Once the numbers turned up, only 20 mins before my start time, I signed on, did the worst warmup ever (actually 2nd worst, closely beaten by the TTT) and headed off to the start. It was cold. It was uphill. There was a headwind. Needless to say, I went slowly in the TT. And then got lost on the way back to HQ. Agnes set off about an hour later, going almost exactly as slowly as I did, although, having spent 4 hours in the car over the course of the weekend listening to him coughing up his lungs, I can confirm that it was a commendable performance.


Then, we sat in the sun for 3 hours, and ate some cookies. Final results for the stage put myself in 32nd and Agnes in 37th, approximately 1 minute off the leader, although with plenty of time bonuses available all was still to play for.


After a fairly long time, we finally rolled out for the road stage. The race got off to a steady start, with several riders going up the road early on. Agnes and I chilled in the bunch. We rode uphill, we rode downhill. It was caj. We went round for several laps, with not much really happening, except eventual winner Joe Harris of Spirit Bikes going up the road with a rider from Neon Velo, and myself capturing a rare view of the centre of the earth, as I plummeted several miles into a pothole before somehow emerging unscathed.


Coming into the penultimate lap, I was feeling pretty good. All this time, riders had somehow been sneaking out the back without anybody giving chase, so the bunch was now down to about 30. I was planning a move to bridge up to the break, which had been brought back to just 20 seconds at this point, however the organisers decided that they couldn’t bear watching the suffering any more, so rang the bell. I knew that it was now or never, and put in a big dig up the first climb of the lap. I got a gap, and with the amazing help of Agnes disrupting the chase effort, managed to hold on until the line to take 4th on the stage (must’ve been the cookie at lunch). Agnes rolled in 16th, which was a top effort given his condition, on a hard course.



James collecting prize for 4th in the RR


Big smiles after the RR


GC results eventually came in; I finished 11th, and Agnes 22nd, another strong showing from OUCC in what was a quality field.


Sunday promised to be a much easier affair; ?km (this time neither we nor the organisers knew how long the race was) around the flat roads outside Milton Keynes. We arrived in plenty of time, signed on, and then spent about an hour sitting in the car outside the HQ, observing the latest trend in horrible kit colour choice.
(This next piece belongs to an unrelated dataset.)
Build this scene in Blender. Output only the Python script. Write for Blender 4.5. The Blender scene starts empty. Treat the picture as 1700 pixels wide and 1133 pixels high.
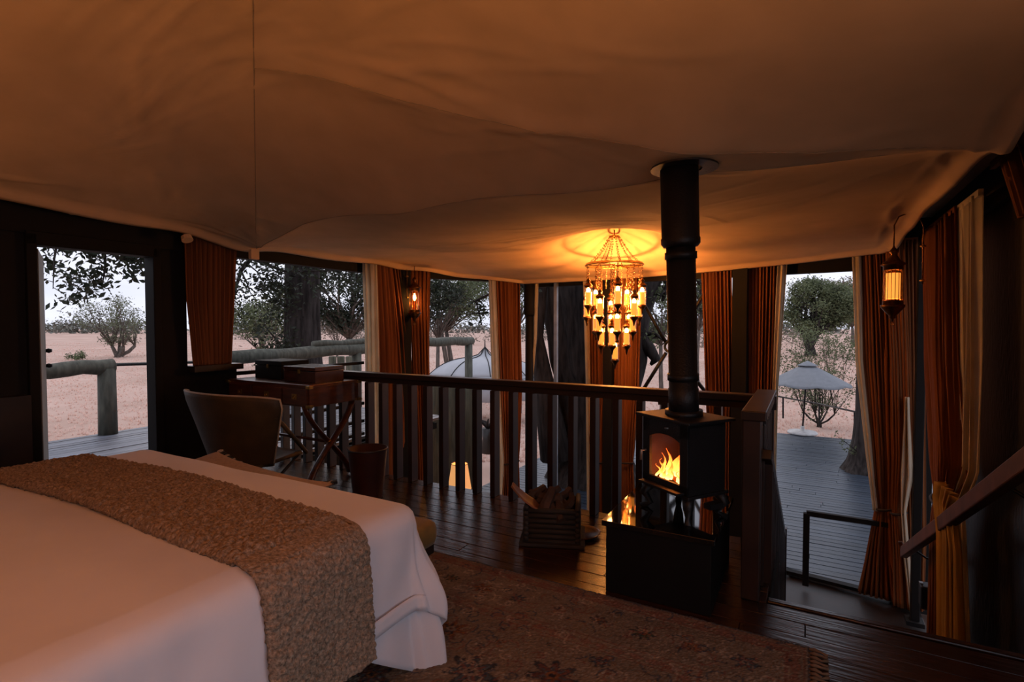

We finally rolled out, and then ensued one of the most boring races I have ever done. For 2 hours, both Agnes and I sat in the bunch watching an 78up TTT. The biggest gap anybody would get on the bunch was about 50m, before 78 riders decided that this might be the moment where they lost the race, and simultaneously chased down the attempt at a break. This resulted in an average speed of nearly 44kph for the race, which would normally be considered quite hard, however, due to the nature of the course (it was about half as interesting as Dalton Barracks), it was again pretty caj.
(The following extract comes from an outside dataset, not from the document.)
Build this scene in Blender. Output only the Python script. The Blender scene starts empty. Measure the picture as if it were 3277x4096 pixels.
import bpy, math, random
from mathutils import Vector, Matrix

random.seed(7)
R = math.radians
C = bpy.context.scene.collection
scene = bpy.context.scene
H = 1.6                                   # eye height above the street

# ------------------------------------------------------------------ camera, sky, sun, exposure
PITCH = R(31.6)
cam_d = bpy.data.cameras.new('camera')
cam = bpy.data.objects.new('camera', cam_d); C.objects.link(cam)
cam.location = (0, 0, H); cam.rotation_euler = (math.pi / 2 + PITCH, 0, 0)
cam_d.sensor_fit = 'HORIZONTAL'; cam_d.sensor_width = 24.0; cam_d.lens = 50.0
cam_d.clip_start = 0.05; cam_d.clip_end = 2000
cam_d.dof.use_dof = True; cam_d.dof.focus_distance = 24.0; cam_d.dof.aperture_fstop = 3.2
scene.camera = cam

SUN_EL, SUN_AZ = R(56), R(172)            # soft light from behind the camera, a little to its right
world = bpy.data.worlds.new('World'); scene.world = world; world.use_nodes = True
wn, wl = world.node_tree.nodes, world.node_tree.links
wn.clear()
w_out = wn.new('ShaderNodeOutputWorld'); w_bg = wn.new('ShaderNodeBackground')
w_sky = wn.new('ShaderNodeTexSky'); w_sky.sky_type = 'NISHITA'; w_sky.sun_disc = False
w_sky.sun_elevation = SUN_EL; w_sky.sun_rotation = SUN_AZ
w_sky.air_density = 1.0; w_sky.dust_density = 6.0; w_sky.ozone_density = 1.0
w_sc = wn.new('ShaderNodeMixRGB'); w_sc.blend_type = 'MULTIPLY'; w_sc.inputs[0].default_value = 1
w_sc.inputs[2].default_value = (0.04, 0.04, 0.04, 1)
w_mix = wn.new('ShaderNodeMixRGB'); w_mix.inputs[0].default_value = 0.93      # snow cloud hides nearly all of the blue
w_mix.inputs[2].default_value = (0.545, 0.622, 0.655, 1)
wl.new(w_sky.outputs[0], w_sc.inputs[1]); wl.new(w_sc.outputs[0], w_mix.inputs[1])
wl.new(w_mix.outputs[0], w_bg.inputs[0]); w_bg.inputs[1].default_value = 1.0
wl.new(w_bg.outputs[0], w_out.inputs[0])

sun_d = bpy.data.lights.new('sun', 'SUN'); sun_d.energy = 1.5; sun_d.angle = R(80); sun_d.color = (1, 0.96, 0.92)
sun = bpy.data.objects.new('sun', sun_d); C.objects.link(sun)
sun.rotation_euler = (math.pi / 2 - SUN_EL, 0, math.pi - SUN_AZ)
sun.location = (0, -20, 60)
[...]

There was a lot of shouting. And a lot of riding around blind corners on the wrong side of the road. The only event of note occurred at the end of the 2nd lap, when Agnes put in an excellent sprint for the prime, only to be just pipped at the line.


Coming into the sprint, everyone was just waiting for it to happen. The finish was slightly uphill, into a headwind. Having spent the last 2 hours drilling it, everyone sat up 500m from the line, resulting in the bunch riding 6 abreast at 30kph. Then somebody in the middle realised they were out of position, and attempted to ride straight through somebody else, which lead to a fairly typical bunch sprint pile up. Agnes managed to get through, however was hindered by the crash, so came in around 20th. I came about as close to crashing as I could have done without actually crashing, somehow managing to unclip and stay upright whilst everyone around me decided to lie down. It was a fairly fitting end to the race.


All in all, it was a good waste of a day. Except, back at HQ, the guy parked next to us managed to drop his car keys down a drain, that was pretty jokes.